What you have to do: Please copy all the lines that follow, word for word.

________________________

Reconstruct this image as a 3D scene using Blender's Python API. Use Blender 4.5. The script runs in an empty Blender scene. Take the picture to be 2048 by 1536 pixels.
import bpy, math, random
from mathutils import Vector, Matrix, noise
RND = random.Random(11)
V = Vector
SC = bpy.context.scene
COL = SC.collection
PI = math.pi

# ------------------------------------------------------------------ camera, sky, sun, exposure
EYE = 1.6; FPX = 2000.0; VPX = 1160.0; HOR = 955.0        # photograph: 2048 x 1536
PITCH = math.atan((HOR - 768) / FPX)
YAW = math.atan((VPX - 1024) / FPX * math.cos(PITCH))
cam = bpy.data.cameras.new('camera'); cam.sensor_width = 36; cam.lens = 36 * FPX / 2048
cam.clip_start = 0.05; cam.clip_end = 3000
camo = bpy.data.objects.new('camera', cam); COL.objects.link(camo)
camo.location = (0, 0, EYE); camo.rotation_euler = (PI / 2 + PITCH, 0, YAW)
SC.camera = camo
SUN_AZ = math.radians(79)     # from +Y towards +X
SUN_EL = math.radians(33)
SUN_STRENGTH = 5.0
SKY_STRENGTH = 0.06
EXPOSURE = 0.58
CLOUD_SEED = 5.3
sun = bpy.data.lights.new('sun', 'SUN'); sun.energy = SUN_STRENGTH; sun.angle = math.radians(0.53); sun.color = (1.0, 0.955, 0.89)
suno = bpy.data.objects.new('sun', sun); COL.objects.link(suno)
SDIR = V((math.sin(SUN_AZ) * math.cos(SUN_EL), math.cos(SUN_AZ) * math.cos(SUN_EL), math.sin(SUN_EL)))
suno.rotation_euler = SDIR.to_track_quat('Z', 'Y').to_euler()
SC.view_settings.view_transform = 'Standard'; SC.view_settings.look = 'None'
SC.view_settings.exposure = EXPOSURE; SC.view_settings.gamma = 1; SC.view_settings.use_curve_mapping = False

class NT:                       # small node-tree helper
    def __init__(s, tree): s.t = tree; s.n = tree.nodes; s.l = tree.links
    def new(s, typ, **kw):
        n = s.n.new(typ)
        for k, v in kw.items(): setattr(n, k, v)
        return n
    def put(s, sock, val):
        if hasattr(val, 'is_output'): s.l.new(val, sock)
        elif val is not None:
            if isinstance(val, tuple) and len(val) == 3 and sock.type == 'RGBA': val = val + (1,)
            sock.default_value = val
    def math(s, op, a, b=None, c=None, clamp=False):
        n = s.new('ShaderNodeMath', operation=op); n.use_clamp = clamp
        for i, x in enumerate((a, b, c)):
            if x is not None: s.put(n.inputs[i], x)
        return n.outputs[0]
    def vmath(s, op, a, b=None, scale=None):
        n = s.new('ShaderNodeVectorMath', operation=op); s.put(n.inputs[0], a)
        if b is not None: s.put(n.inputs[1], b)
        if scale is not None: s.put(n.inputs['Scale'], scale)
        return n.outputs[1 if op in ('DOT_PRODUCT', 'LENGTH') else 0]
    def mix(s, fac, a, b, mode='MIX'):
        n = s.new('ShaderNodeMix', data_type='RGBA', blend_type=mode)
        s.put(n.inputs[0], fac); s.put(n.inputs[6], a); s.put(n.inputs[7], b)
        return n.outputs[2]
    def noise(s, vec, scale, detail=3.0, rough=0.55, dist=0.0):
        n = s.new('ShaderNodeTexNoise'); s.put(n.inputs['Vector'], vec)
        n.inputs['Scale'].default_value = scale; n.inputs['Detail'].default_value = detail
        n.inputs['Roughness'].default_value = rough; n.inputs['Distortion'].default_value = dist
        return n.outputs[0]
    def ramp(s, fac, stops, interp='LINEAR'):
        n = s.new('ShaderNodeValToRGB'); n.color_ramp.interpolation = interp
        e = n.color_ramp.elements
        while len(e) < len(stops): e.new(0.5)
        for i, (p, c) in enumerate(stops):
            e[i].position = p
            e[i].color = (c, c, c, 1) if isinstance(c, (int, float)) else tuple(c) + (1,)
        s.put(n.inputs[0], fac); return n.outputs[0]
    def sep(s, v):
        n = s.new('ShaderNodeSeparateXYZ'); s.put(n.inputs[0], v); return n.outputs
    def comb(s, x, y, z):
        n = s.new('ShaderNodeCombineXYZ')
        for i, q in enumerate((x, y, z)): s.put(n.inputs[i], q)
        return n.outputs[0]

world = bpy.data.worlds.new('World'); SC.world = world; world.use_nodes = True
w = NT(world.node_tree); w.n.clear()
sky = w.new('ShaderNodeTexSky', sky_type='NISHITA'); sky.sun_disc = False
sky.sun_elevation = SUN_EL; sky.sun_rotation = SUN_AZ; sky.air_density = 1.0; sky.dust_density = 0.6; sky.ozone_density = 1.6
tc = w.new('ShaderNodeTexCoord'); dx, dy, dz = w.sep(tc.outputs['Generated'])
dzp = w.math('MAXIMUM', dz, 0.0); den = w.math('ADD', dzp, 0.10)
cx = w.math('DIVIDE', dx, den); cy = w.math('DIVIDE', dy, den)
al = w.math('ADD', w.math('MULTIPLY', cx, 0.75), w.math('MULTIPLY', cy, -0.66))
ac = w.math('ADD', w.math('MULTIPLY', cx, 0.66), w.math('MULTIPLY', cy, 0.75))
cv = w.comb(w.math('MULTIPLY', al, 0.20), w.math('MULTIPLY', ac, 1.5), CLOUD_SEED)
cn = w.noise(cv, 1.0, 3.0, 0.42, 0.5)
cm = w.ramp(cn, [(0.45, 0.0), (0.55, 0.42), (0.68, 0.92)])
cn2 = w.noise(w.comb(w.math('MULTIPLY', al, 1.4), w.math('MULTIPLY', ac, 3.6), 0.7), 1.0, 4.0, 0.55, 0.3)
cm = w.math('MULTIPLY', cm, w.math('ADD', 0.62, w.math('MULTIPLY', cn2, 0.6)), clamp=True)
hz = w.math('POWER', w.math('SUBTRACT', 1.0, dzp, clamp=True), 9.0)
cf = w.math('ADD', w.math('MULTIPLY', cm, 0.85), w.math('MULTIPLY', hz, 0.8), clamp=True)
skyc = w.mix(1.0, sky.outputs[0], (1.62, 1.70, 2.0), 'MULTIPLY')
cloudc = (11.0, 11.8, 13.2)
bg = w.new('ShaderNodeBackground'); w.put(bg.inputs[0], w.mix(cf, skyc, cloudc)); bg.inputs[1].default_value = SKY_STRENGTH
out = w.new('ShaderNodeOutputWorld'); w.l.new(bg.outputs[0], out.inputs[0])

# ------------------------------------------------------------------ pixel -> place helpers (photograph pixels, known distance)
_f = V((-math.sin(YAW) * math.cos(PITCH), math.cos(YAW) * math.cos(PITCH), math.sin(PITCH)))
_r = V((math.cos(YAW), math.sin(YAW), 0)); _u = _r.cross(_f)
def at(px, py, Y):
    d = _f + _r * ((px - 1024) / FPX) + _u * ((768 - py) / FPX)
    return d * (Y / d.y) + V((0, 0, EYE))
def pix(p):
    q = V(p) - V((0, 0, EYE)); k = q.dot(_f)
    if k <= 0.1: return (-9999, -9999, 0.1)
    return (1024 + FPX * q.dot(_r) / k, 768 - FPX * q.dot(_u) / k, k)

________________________

Result of the exercise:
Reconstruct this image as a 3D scene using Blender's Python API. Use Blender 4.5. The script runs in an empty Blender scene. Take the picture to be 2048 by 1536 pixels.
import bpy, math, random
from mathutils import Vector, Matrix, noise
RND = random.Random(11)
V = Vector
SC = bpy.context.scene
COL = SC.collection
PI = math.pi

# ------------------------------------------------------------------ camera, sky, sun, exposure
EYE = 1.6; FPX = 2000.0; VPX = 1160.0; HOR = 955.0        # photograph: 2048 x 1536
PITCH = math.atan((HOR - 768) / FPX)
YAW = math.atan((VPX - 1024) / FPX * math.cos(PITCH))
cam = bpy.data.cameras.new('camera'); cam.sensor_width = 36; cam.lens = 36 * FPX / 2048
cam.clip_start = 0.05; cam.clip_end = 3000
camo = bpy.data.objects.new('camera', cam); COL.objects.link(camo)
camo.location = (0, 0, EYE); camo.rotation_euler = (PI / 2 + PITCH, 0, YAW)
SC.camera = camo
SUN_AZ = math.radians(79)     # from +Y towards +X
SUN_EL = math.radians(33)
SUN_STRENGTH = 5.0
SKY_STRENGTH = 0.06
EXPOSURE = 0.58
CLOUD_SEED = 5.3
sun = bpy.data.lights.new('sun', 'SUN'); sun.energy = SUN_STRENGTH; sun.angle = math.radians(0.53); sun.color = (1.0, 0.955, 0.89)
suno = bpy.data.objects.new('sun', sun); COL.objects.link(suno)
SDIR = V((math.sin(SUN_AZ) * math.cos(SUN_EL), math.cos(SUN_AZ) * math.cos(SUN_EL), math.sin(SUN_EL)))
suno.rotation_euler = SDIR.to_track_quat('Z', 'Y').to_euler()
SC.view_settings.view_transform = 'Standard'; SC.view_settings.look = 'None'
SC.view_settings.exposure = EXPOSURE; SC.view_settings.gamma = 1; SC.view_settings.use_curve_mapping = False

class NT:                       # small node-tree helper
    def __init__(s, tree): s.t = tree; s.n = tree.nodes; s.l = tree.links
    def new(s, typ, **kw):
        n = s.n.new(typ)
        for k, v in kw.items(): setattr(n, k, v)
        return n
    def put(s, sock, val):
        if hasattr(val, 'is_output'): s.l.new(val, sock)
        elif val is not None:
            if isinstance(val, tuple) and len(val) == 3 and sock.type == 'RGBA': val = val + (1,)
            sock.default_value = val
    def math(s, op, a, b=None, c=None, clamp=False):
        n = s.new('ShaderNodeMath', operation=op); n.use_clamp = clamp
        for i, x in enumerate((a, b, c)):
            if x is not None: s.put(n.inputs[i], x)
        return n.outputs[0]
    def vmath(s, op, a, b=None, scale=None):
        n = s.new('ShaderNodeVectorMath', operation=op); s.put(n.inputs[0], a)
        if b is not None: s.put(n.inputs[1], b)
        if scale is not None: s.put(n.inputs['Scale'], scale)
        return n.outputs[1 if op in ('DOT_PRODUCT', 'LENGTH') else 0]
    def mix(s, fac, a, b, mode='MIX'):
        n = s.new('ShaderNodeMix', data_type='RGBA', blend_type=mode)
        s.put(n.inputs[0], fac); s.put(n.inputs[6], a); s.put(n.inputs[7], b)
        return n.outputs[2]
    def noise(s, vec, scale, detail=3.0, rough=0.55, dist=0.0):
        n = s.new('ShaderNodeTexNoise'); s.put(n.inputs['Vector'], vec)
        n.inputs['Scale'].default_value = scale; n.inputs['Detail'].default_value = detail
        n.inputs['Roughness'].default_value = rough; n.inputs['Distortion'].default_value = dist
        return n.outputs[0]
    def ramp(s, fac, stops, interp='LINEAR'):
        n = s.new('ShaderNodeValToRGB'); n.color_ramp.interpolation = interp
        e = n.color_ramp.elements
        while len(e) < len(stops): e.new(0.5)
        for i, (p, c) in enumerate(stops):
            e[i].position = p
            e[i].color = (c, c, c, 1) if isinstance(c, (int, float)) else tuple(c) + (1,)
        s.put(n.inputs[0], fac); return n.outputs[0]
    def sep(s, v):
        n = s.new('ShaderNodeSeparateXYZ'); s.put(n.inputs[0], v); return n.outputs
    def comb(s, x, y, z):
        n = s.new('ShaderNodeCombineXYZ')
        for i, q in enumerate((x, y, z)): s.put(n.inputs[i], q)
        return n.outputs[0]

world = bpy.data.worlds.new('World'); SC.world = world; world.use_nodes = True
w = NT(world.node_tree); w.n.clear()
sky = w.new('ShaderNodeTexSky', sky_type='NISHITA'); sky.sun_disc = False
sky.sun_elevation = SUN_EL; sky.sun_rotation = SUN_AZ; sky.air_density = 1.0; sky.dust_density = 0.6; sky.ozone_density = 1.6
tc = w.new('ShaderNodeTexCoord'); dx, dy, dz = w.sep(tc.outputs['Generated'])
dzp = w.math('MAXIMUM', dz, 0.0); den = w.math('ADD', dzp, 0.10)
cx = w.math('DIVIDE', dx, den); cy = w.math('DIVIDE', dy, den)
al = w.math('ADD', w.math('MULTIPLY', cx, 0.75), w.math('MULTIPLY', cy, -0.66))
ac = w.math('ADD', w.math('MULTIPLY', cx, 0.66), w.math('MULTIPLY', cy, 0.75))
cv = w.comb(w.math('MULTIPLY', al, 0.20), w.math('MULTIPLY', ac, 1.5), CLOUD_SEED)
cn = w.noise(cv, 1.0, 3.0, 0.42, 0.5)
cm = w.ramp(cn, [(0.45, 0.0), (0.55, 0.42), (0.68, 0.92)])
cn2 = w.noise(w.comb(w.math('MULTIPLY', al, 1.4), w.math('MULTIPLY', ac, 3.6), 0.7), 1.0, 4.0, 0.55, 0.3)
cm = w.math('MULTIPLY', cm, w.math('ADD', 0.62, w.math('MULTIPLY', cn2, 0.6)), clamp=True)
hz = w.math('POWER', w.math('SUBTRACT', 1.0, dzp, clamp=True), 9.0)
cf = w.math('ADD', w.math('MULTIPLY', cm, 0.85), w.math('MULTIPLY', hz, 0.8), clamp=True)
skyc = w.mix(1.0, sky.outputs[0], (1.62, 1.70, 2.0), 'MULTIPLY')
cloudc = (11.0, 11.8, 13.2)
bg = w.new('ShaderNodeBackground'); w.put(bg.inputs[0], w.mix(cf, skyc, cloudc)); bg.inputs[1].default_value = SKY_STRENGTH
out = w.new('ShaderNodeOutputWorld'); w.l.new(bg.outputs[0], out.inputs[0])

# ------------------------------------------------------------------ pixel -> place helpers (photograph pixels, known distance)
_f = V((-math.sin(YAW) * math.cos(PITCH), math.cos(YAW) * math.cos(PITCH), math.sin(PITCH)))
_r = V((math.cos(YAW), math.sin(YAW), 0)); _u = _r.cross(_f)
def at(px, py, Y):
    d = _f + _r * ((px - 1024) / FPX) + _u * ((768 - py) / FPX)
    return d * (Y / d.y) + V((0, 0, EYE))
def pix(p):
    q = V(p) - V((0, 0, EYE)); k = q.dot(_f)
    if k <= 0.1: return (-9999, -9999, 0.1)
    return (1024 + FPX * q.dot(_r) / k, 768 - FPX * q.dot(_u) / k, k)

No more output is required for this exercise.